Another draw, besides the history of resident bards and their legendary bloody burgers, is the bar’s own architectural and design history. The oldest thing in the bar is not Eddie Brennan himself, as he likes to quip, but the ceiling, which is hand-engraved and still bears the painted-over scars of the ripped out and replaced gas-light equipment. Another astonishing testament to the tavern’s authenticity is the bar itself, which is original and carved out of a single piece of mahogany. “No seams,” Brennan chimed in between sips of heavily creamed coffee.

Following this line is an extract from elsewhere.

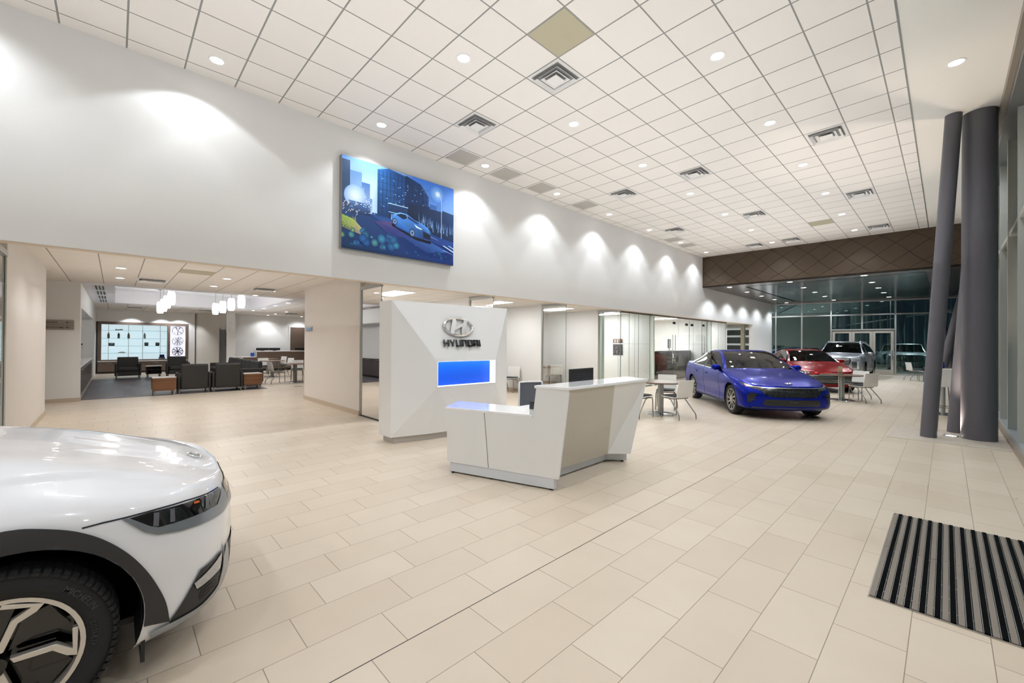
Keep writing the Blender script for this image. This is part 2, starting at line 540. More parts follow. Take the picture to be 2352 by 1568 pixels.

Brennan said that the crowd is, “what’s the word…e-clectic?” He may be attracting an eclectic crowd with his wide selection of ales and hefeweizens (wheat beer), but he also brings people in with his classic version of a jukebox. A bit of Christmas-colored neon light nestled next to the grandfather clock in the corner of the bar, many customers take a break from their beer to feed the jukebox to hear their favorite songs from Morrissey, Santana, Radiohead, Counting Crows and many more. One such patron took a break from watching the Yankees strand countless base runners last month to try and pump up the crowd by pumping the volume. Benjamin Sloan, a 25-year-old real estate agent from Winston-Salem, N.C., said, “Any jukebox with Curtis Mayfield and Led Zeppelin is more than all right with me.”
So with the interview almost over and the coffee almost gone, this journalist wondered if there wasn’t a bit of whiskey at the bottom of Brennan’s mug. “Hey Eddie, when you’re not working here what do you order when you sit down and have a drink or two?” He didn’t hesitate to say that he quit drinking soon after he bought The White Horse. Although he loves that his customers are smitten with the spirits he sells, Brennan himself no longer drinks. “It gets bad when it’s free, ya know?” he said. “Either I die doin’ it, or I stop doin’ it and live a little longer.”